An Old “New” Kind Of Corporation

Created over a century ago, The John Lewis Partnership ( JLP) in England is the largest department store chain in the country with 35 department stores and 272 Waitrose grocery stores.  It is 100% employee owned.  It was created with fairness in mind.

As Marjorie Kelly notes in her article “The Good Corporation” in Yes! Magazine, there are economic alternatives to capitalism, akin to JLP, emerging as cooperatives, employee-owned firms, social enterprises and community land trusts.  Ownership by its employees unites these new models.

Our current economic system is crumbling.  As old systems break down, corporations and individuals alike would benefit from redefining their company purpose.  Instead of only answering to shareholders, enabling a “few” to profit, holding a shared vision of keeping the planet and all its inhabitants thriving would be a welcome change.  Embracing healthy sustainability and fairness empowers employees and their communities to flourish.

How do we make the switch to this alternative?
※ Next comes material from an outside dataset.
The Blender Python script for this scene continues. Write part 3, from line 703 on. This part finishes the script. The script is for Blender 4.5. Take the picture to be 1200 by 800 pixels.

Fortunately, companies like JLP and Organic Valley serve as examples.

Organic Valley is a farmer-owned cooperative where the owners are the suppliers.  Kelly points out the shared benefits of this model:  ” Farmers benefit from healthy income. Employees benefit from stable jobs and rewarding work. Customers benefit from chemical-free food. Investors in the firm’s preferred stock benefit from dependable rates of return. Farming communities benefit from the return of vitality that flows from farmers’ prosperity.”

Change emerges through unity by holding the highest intentions for all involved – whatever the business, idea, or project.